### Given request
Which lines run from the first one up to and including the one with "SC.camera = cam"? Print exactly those.

··· Exercise material

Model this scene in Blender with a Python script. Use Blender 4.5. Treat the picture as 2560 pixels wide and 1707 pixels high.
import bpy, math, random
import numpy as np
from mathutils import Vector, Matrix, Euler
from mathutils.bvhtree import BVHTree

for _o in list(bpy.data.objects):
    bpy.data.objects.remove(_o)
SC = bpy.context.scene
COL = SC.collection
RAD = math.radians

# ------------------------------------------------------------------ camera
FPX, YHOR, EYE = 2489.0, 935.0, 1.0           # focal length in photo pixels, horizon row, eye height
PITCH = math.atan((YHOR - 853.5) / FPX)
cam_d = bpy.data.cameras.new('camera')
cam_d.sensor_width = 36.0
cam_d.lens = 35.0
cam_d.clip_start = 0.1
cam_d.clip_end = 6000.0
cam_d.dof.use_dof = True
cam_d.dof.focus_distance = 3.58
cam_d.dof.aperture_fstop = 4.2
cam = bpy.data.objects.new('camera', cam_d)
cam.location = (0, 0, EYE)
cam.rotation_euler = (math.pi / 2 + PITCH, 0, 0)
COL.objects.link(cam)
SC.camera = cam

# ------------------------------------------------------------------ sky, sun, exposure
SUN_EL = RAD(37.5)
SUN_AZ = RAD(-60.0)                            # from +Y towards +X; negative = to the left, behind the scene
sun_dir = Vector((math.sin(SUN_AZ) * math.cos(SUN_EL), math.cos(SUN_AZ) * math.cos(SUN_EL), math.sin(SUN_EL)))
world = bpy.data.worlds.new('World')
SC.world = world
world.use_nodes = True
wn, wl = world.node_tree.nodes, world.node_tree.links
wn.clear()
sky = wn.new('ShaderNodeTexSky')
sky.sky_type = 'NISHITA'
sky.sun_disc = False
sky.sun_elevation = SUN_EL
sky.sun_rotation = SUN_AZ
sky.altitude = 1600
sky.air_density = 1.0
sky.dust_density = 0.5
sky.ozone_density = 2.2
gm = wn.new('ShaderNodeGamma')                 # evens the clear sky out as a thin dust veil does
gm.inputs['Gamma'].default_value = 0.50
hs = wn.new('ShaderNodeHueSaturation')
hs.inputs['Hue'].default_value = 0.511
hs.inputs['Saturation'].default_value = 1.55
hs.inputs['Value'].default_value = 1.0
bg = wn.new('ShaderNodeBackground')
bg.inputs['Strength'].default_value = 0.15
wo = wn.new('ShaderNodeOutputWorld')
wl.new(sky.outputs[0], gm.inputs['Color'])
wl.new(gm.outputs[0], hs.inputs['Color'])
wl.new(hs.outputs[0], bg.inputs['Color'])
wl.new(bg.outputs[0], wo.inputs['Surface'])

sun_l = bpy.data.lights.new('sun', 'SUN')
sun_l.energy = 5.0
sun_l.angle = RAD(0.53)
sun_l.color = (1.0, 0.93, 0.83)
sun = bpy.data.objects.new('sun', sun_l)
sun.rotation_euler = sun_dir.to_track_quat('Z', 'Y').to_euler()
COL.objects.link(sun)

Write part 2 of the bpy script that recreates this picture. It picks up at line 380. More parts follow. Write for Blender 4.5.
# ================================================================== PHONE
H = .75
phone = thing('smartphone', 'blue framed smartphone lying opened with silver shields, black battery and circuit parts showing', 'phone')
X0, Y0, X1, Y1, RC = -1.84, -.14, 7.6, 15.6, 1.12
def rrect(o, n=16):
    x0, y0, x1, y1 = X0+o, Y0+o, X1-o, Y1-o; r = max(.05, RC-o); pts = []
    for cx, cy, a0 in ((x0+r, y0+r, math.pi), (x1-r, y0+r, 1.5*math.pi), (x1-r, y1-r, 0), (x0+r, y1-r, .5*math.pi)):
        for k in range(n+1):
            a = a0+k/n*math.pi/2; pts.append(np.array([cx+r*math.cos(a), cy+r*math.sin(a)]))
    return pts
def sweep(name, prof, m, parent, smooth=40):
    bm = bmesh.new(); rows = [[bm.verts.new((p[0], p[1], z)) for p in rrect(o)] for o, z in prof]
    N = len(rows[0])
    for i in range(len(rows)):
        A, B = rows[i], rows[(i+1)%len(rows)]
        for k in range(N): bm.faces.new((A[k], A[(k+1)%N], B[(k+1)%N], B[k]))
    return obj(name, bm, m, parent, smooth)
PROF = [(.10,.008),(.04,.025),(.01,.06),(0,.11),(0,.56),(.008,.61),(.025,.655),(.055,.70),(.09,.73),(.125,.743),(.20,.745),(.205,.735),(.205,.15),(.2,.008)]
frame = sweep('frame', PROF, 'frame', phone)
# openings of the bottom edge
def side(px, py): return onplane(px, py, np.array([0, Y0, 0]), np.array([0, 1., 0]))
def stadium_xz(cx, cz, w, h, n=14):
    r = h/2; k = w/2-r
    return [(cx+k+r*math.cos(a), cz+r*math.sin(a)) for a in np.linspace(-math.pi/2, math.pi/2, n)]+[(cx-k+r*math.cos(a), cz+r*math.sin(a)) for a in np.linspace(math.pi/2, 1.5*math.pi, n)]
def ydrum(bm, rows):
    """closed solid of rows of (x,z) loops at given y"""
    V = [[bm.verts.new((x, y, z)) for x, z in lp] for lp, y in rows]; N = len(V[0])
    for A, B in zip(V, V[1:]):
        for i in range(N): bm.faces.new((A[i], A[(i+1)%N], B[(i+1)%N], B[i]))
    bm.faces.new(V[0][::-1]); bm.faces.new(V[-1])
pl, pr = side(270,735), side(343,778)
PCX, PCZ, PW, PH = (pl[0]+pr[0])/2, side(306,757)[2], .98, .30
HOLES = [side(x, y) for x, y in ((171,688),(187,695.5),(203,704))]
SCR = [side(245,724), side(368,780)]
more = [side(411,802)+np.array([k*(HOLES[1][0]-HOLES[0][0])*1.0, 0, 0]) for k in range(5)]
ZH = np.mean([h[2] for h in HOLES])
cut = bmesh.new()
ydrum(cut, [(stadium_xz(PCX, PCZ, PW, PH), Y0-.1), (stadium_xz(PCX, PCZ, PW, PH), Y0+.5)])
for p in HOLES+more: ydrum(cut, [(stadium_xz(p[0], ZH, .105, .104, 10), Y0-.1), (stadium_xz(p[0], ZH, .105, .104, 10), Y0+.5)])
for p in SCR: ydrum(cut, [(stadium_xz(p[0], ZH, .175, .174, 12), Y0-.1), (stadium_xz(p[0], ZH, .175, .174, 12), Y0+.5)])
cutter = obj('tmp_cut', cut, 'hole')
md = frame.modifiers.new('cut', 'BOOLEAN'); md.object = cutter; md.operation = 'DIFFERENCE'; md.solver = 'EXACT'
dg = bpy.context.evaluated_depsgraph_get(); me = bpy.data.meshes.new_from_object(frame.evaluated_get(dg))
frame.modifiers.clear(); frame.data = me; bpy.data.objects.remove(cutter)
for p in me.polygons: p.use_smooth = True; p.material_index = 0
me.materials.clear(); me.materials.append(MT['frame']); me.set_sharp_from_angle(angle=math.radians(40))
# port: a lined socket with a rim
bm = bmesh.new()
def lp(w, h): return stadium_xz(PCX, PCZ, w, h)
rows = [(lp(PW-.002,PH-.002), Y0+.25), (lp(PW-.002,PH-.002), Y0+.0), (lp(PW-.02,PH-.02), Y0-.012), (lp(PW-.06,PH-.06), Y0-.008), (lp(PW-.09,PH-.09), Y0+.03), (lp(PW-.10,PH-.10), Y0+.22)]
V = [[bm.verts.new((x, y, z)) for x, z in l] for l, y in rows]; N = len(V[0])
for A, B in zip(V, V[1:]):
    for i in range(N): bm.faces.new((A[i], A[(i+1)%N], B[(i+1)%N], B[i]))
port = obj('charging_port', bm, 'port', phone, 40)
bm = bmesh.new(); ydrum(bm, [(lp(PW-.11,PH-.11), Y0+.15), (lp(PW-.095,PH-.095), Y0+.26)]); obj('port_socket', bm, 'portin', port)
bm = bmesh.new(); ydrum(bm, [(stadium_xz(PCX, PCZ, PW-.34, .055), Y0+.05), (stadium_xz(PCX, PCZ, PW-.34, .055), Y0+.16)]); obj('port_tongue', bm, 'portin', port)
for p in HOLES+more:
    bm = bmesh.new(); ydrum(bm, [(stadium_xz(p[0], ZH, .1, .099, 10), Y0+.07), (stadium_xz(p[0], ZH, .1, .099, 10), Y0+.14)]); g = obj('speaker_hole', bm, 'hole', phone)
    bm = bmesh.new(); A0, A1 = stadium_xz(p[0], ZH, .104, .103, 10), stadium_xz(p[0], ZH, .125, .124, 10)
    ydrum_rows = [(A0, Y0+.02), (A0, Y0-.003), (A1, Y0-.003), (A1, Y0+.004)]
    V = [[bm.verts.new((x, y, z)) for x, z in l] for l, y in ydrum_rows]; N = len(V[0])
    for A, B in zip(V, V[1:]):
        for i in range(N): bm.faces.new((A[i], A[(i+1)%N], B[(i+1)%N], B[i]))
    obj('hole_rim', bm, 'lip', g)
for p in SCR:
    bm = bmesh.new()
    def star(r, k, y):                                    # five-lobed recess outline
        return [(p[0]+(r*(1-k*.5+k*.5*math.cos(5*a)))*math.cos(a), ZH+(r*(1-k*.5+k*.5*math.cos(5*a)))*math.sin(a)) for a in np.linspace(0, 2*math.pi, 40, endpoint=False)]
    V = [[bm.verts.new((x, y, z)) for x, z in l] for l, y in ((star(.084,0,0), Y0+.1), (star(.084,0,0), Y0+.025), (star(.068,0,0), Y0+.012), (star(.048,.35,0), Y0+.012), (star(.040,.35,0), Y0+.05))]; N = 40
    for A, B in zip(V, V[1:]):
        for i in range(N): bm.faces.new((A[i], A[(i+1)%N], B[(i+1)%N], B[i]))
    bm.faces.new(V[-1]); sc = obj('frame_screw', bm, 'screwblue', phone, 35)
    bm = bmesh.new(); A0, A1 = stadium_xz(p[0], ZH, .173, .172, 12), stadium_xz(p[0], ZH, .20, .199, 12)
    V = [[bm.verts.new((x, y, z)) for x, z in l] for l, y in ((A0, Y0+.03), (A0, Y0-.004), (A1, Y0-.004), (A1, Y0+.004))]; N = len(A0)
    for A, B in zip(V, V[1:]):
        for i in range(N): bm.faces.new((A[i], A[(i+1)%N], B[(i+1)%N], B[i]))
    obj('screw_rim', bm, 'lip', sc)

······

### Response to the exercise
Model this scene in Blender with a Python script. Use Blender 4.5. Treat the picture as 2560 pixels wide and 1707 pixels high.
import bpy, math, random
import numpy as np
from mathutils import Vector, Matrix, Euler
from mathutils.bvhtree import BVHTree

for _o in list(bpy.data.objects):
    bpy.data.objects.remove(_o)
SC = bpy.context.scene
COL = SC.collection
RAD = math.radians

# ------------------------------------------------------------------ camera
FPX, YHOR, EYE = 2489.0, 935.0, 1.0           # focal length in photo pixels, horizon row, eye height
PITCH = math.atan((YHOR - 853.5) / FPX)
cam_d = bpy.data.cameras.new('camera')
cam_d.sensor_width = 36.0
cam_d.lens = 35.0
cam_d.clip_start = 0.1
cam_d.clip_end = 6000.0
cam_d.dof.use_dof = True
cam_d.dof.focus_distance = 3.58
cam_d.dof.aperture_fstop = 4.2
cam = bpy.data.objects.new('camera', cam_d)
cam.location = (0, 0, EYE)
cam.rotation_euler = (math.pi / 2 + PITCH, 0, 0)
COL.objects.link(cam)
SC.camera = cam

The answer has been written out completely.